Retrospectively, I never got into the community of PBS Idea Channel as much as I would have liked. I’ve never commented on any YouTube videos and I don’t spend any time on Reddit or Tumblr. In many ways, Mike and I are very different people. I’m far more internet skeptical than he is. While he sees little or no meaningful distinction between internet and ‘meatspace’, I’m inherently dubious of our collective ability to forge relationships and communities on the internet. But that’s something that I came to really appreciate and love about PBS Idea Channel, it was a different perspective, from someone I respect and admire, which often challenged my own in engaging ways. PBS Idea Channel would start with often outrageous premise and do some of the research to back it up. The freedom and audacity of the ideas allowed me to think about them in new ways, which caused me to reflect on my own beliefs. Sometimes, it would help to further entrench what I thought was right (I still don’t really think that Bob Dylan is literature). Other times it would change my mind (I’d never thought about Ad Blocking as being a moral choice).

This way of thinking about ideas is something I love about PBS Idea Channel. The last scripted Idea Channel videos lay out the meta ideas that underlie the presented ideas. One of their guidestars is a principle called nomadic thought. As Mike says,

We move around a lot, often haphazardly, and we use whatever ideas are around or available, often in ways not intended or expected, but always, hopefully, while preserving some sense of dynamism, not building on those ideas so much as using them to unlock, and in some cases pry open, various parts of the world. 

I really love this way of thinking. It opens the door for me to put two things together in ways that I wouldn’t expect and see what happens. Like is Northanger Abbey by Jane Austen the Deadpool of 19th century English Gothic Romance? Does viewing reality as fundamentally our shared hallucinations make us all wizards? Does the Apostle Paul’s statement that “I have become all things to all people, that by all means I might save some” mean Christians should be cannibals to win cannibals? I love this sense of using ideas, the playfulness, of constructing these seemingly ludicrous ideas and digging into them to see how long they might hold true or in what ways they come up short.
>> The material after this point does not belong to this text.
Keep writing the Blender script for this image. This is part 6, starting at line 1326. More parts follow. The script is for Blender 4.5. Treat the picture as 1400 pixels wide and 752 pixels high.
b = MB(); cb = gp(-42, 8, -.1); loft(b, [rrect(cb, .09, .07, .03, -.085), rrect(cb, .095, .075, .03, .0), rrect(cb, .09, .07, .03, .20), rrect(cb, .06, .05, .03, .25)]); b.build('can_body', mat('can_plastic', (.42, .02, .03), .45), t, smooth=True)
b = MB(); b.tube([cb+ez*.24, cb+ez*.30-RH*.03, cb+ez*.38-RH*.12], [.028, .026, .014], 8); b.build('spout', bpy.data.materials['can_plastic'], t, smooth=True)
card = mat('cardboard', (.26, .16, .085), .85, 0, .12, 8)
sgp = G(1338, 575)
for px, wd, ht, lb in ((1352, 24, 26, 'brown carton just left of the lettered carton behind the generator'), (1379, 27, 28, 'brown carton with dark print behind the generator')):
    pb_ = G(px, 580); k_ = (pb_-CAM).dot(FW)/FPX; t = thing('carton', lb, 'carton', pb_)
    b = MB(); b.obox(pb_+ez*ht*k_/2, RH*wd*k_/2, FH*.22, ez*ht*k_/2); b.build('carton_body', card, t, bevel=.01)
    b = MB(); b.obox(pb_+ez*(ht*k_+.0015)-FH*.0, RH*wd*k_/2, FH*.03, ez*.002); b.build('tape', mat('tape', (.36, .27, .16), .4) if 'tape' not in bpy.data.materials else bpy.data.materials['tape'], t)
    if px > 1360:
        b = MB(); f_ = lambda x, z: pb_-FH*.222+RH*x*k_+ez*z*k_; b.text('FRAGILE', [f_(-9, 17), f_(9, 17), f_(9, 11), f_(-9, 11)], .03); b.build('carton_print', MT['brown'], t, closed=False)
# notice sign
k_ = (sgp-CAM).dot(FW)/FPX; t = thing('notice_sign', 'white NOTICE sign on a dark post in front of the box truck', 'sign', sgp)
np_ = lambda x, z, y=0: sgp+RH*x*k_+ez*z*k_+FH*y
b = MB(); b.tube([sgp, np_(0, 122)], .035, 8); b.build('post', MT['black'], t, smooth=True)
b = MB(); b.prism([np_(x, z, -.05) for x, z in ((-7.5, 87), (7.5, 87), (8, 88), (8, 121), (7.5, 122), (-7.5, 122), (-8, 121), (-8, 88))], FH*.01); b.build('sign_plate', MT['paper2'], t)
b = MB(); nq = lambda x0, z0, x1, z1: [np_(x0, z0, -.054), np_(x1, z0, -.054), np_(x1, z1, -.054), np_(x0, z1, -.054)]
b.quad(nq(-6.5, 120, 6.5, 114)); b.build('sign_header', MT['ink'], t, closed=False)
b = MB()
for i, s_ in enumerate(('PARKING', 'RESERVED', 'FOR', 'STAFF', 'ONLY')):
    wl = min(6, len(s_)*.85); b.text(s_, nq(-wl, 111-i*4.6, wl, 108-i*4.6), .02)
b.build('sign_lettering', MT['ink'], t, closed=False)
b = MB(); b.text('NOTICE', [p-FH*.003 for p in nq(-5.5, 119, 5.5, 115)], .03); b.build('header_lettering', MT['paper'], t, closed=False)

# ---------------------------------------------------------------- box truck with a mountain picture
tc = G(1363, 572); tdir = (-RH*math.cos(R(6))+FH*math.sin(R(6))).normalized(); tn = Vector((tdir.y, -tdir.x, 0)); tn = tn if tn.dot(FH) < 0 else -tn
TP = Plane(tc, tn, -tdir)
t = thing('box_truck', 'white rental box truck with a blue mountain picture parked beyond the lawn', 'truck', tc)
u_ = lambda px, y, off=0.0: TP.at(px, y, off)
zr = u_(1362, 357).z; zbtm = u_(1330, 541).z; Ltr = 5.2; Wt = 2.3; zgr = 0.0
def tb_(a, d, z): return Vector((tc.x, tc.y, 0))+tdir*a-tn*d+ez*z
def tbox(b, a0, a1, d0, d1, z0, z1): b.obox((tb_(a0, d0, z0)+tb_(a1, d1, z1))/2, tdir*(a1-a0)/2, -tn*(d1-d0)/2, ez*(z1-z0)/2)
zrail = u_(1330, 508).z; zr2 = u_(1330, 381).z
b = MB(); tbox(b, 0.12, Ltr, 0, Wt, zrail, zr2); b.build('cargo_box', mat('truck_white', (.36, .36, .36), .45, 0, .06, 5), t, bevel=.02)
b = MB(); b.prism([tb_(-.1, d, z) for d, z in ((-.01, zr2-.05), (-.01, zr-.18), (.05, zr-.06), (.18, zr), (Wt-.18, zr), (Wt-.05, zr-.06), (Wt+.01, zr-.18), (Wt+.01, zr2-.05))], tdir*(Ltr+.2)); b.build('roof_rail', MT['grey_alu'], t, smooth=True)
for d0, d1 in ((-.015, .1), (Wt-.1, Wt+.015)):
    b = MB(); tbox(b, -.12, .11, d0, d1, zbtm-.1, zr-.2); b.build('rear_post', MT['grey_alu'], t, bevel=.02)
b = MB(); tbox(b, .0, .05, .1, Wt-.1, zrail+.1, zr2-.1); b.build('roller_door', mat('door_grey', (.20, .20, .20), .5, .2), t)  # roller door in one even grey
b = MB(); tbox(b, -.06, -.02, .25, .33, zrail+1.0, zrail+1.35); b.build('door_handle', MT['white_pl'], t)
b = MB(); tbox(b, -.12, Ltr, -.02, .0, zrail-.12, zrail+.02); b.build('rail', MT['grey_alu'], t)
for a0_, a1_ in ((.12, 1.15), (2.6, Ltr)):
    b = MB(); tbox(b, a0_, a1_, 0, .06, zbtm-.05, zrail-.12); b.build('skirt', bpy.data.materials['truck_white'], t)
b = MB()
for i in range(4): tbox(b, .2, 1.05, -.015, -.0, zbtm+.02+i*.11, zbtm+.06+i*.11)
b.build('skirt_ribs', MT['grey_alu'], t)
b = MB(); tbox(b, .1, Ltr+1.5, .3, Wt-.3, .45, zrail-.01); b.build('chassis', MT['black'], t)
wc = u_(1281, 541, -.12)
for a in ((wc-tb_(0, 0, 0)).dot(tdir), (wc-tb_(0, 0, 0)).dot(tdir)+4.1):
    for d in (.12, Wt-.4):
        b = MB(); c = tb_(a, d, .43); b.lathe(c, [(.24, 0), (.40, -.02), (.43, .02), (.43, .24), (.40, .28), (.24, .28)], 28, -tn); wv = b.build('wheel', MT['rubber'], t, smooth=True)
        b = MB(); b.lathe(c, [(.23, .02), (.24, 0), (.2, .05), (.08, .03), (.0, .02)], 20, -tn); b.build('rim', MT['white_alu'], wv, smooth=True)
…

And even though PBS Idea Channel is no longer producing videos, I still go back and watch the (Arr!) content. As my perspectives change, and as I learn more, my take on the videos shift. The episode about Borges was very different after reading Borges, for example. Other times, it's interesting to see past visions of the future and how they may or may not have come to fruition.
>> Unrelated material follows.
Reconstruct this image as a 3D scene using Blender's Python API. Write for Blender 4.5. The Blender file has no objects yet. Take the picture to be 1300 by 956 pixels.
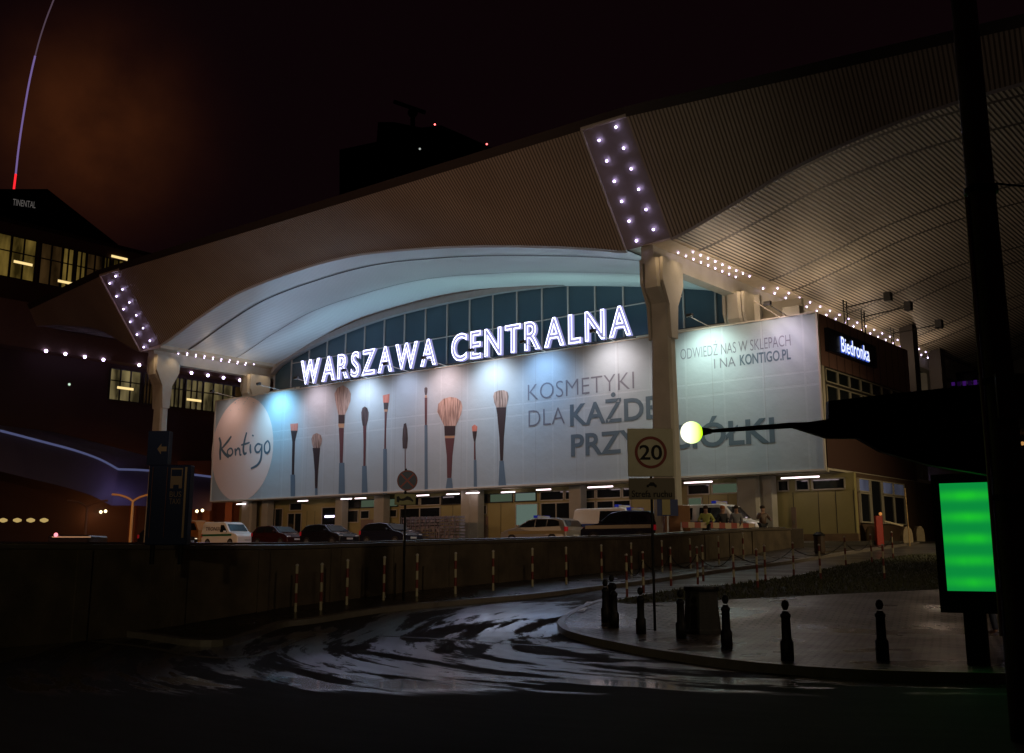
import bpy, bmesh, math, random
from math import sin, cos, tan, pi, radians, sqrt, atan, atan2, exp
from mathutils import Vector, Matrix, Quaternion
random.seed(7)
S = bpy.context.scene
COL = S.collection

# ---------------------------------------------------------------- camera
F, CX, CY, TH, EYE = 1350.0, 650.0, 433.0, atan(271/1350.0), 1.8
cam = bpy.data.cameras.new('camera'); camo = bpy.data.objects.new('camera', cam); COL.objects.link(camo)
camo.location = (0, 0, EYE); camo.rotation_euler = (pi/2 + TH, 0, 0)
cam.sensor_width = 36; cam.sensor_fit = 'HORIZONTAL'
cam.lens = 36*F/1300.0; cam.shift_y = -(478-433)/1300.0
cam.clip_end = 3000; cam.clip_start = 0.1
S.camera = camo

# ---------------------------------------------------------------- world (overcast city night sky)
W_ = bpy.data.worlds.new("World"); S.world = W_; W_.use_nodes = True
nt = W_.node_tree; nt.nodes.clear()
def N(t, typ, **k):
    n = t.nodes.new(typ)
    for a, b in k.items(): setattr(n, a, b)
    return n
out = N(nt, 'ShaderNodeOutputWorld'); bg = N(nt, 'ShaderNodeBackground'); bg2 = N(nt, 'ShaderNodeBackground'); add = N(nt, 'ShaderNodeAddShader')
sky = N(nt, 'ShaderNodeTexSky', sky_type='NISHITA'); sky.sun_disc = False; sky.sun_elevation = radians(-8); sky.sun_rotation = radians(200)
nt.links.new(sky.outputs[0], bg2.inputs[0]); bg2.inputs[1].default_value = 0.0004
tc = N(nt, 'ShaderNodeTexCoord')
# cloud base lit by the city: one brighter patch of cloud over the left, thin elsewhere
gd = Vector(((115-CX)/F, cos(TH)-((CY-160)/F)*sin(TH), sin(TH)+((CY-160)/F)*cos(TH))).normalized()
dot = N(nt, 'ShaderNodeVectorMath', operation='DOT_PRODUCT'); dot.inputs[1].default_value = gd
nrm = N(nt, 'ShaderNodeVectorMath', operation='NORMALIZE')
nt.links.new(tc.outputs['Generated'], nrm.inputs[0]); nt.links.new(nrm.outputs[0], dot.inputs[0])
mr = N(nt, 'ShaderNodeMapRange'); mr.inputs[1].default_value = 0.955; mr.inputs[2].default_value = 1.0
nt.links.new(dot.outputs['Value'], mr.inputs[0])
noi = N(nt, 'ShaderNodeTexNoise'); noi.inputs['Scale'].default_value = 16; noi.inputs['Detail'].default_value = 5
nt.links.new(tc.outputs['Generated'], noi.inputs[0])
mul = N(nt, 'ShaderNodeMath', operation='MULTIPLY'); pw = N(nt, 'ShaderNodeMath', operation='POWER'); pw.inputs[1].default_value = 20; nt.links.new(mr.outputs[0], pw.inputs[0]); nt.links.new(pw.outputs[0], mul.inputs[0]); nt.links.new(noi.outputs[0], mul.inputs[1])
mix = N(nt, 'ShaderNodeMix', data_type='RGBA'); mix.inputs[6].default_value = (0.0030, 0.0010, 0.0015, 1); mix.inputs[7].default_value = (0.075, 0.020, 0.0055, 1)
nt.links.new(mul.outputs[0], mix.inputs[0]); nt.links.new(mix.outputs[2], bg.inputs[0]); bg.inputs[1].default_value = 1
nt.links.new(bg.outputs[0], add.inputs[0]); nt.links.new(bg2.outputs[0], add.inputs[1]); nt.links.new(add.outputs[0], out.inputs[0])
S.view_settings.view_transform = 'Standard'; S.view_settings.look = 'None'; S.view_settings.exposure = 0; S.view_settings.gamma = 1
S.view_settings.use_curve_mapping = False
S.render.engine = 'CYCLES'

# ---------------------------------------------------------------- frames
AZ = radians(39.2); Vx, Vy = sin(AZ), cos(AZ); Ux, Uy = -cos(AZ), sin(AZ); P0 = (7.55, 52.0)
def B(u, v, z): return Vector((P0[0]+u*Ux+v*Vx, P0[1]+u*Uy+v*Vy, z))     # station frame: u along the front, v into the building
def ray(px, py):
    a = (px-CX)/F; b = -(py-CY)/F
    return a, cos(TH)-b*sin(TH), sin(TH)+b*cos(TH)
def pv(px, py, v):
    rx, ry, rz = ray(px, py); t = (v+P0[0]*Vx+P0[1]*Vy)/(rx*Vx+ry*Vy)
    return (t*rx-P0[0])*Ux+(t*ry-P0[1])*Uy, EYE+t*rz
def pu(px, py, u):
    rx, ry, rz = ray(px, py); t = (u+P0[0]*Ux+P0[1]*Uy)/(rx*Ux+ry*Uy)
    return (t*rx-P0[0])*Vx+(t*ry-P0[1])*Vy, EYE+t*rz
def pd(px, py, d):
    rx, ry, rz = ray(px, py); t = d/ry
    return Vector((t*rx, d, EYE+t*rz))
def interp(pts, x):
    if x <= pts[0][0]: return pts[0][1]
    for (a, b), (c, d) in zip(pts, pts[1:]):
        if x <= c: return b+(d-b)*(x-a)/(c-a)
    return pts[-1][1]
def smooth(pts, x):     # catmull-rom through the points
    n = len(pts)
    if x <= pts[0][0]: return pts[0][1]
    if x >= pts[-1][0]: return pts[-1][1]
    for i in range(n-1):
        if x <= pts[i+1][0]:
            x0, y0 = pts[i]; x1, y1 = pts[i+1]
            m0 = (y1-(pts[i-1][1] if i else y0))/(x1-(pts[i-1][0] if i else x0))
            m1 = ((pts[i+2][1] if i+2 < n else y1)-y0)/((pts[i+2][0] if i+2 < n else x1)-x0)
            h = x1-x0; t = (x-x0)/h
            return (2*t**3-3*t**2+1)*y0+(t**3-2*t**2+t)*h*m0+(-2*t**3+3*t**2)*y1+(t**3-t**2)*h*m1
RZ = [(0, 0), (20, 0.0), (24, .08), (27, .4), (31.5, .72), (37, .95), (41, 1.15), (50, 1.76), (58, 2.38), (500, 2.38)]
def rz(y): return interp(RZ, y)
def plat(x, y):
    v = (x-P0[0])*Vx+(y-P0[1])*Vy
    return max(1.9, min(2.5, 2.2+.03*v))
def g(px, py, dz=0.0):
    rx, ry, rz_ = ray(px, py); d = 3.0
    while d < 300:
        t = d/ry
        if EYE+t*rz_ <= rz(d)+dz: break
        d += .03
    return Vector((rx*d/ry, d, rz(d)+dz))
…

And there is still more for me to learn from PBS Idea Channel. While I thrive in that environment of picking up ideas and smashing them together, I sometimes struggle with considering the impact that has on those who hold those ideas, and want them handed carefully. This is where another guiding principle of Idea Channel comes into play, one that I’m still working on, critical empathy. Critical empathy, to quote Todd Destiger, 

Refers to the process of establishing informed and effective connections with other human beings, of thinking and feeling with them at some emotionally, intellectually, and socially significant level. 

In the final episode, Thinking With Others, Mike summarizes this in Peter Elbow’s believing game, “the disciplined practice of trying to be as welcoming or accepting as possible to every idea we encounter… actually trying to believe them.” For me, the question about cannibalism is essentially an academic exercise to try to understand the heart of Paul’s message. For others in the room, it was abhorrent and almost blasphemous. Learning to try to believe ideas other than my own is an ongoing process.

This is why I love PBS Idea Channel. It endorses the freedom to use ideas as I wish, while reminding me that we also need to believe the ideas of others. And for five years, Mike Rugnetta showed us how to be humble and audacious, and when he came up short he showed us how to graciously acknowledge it.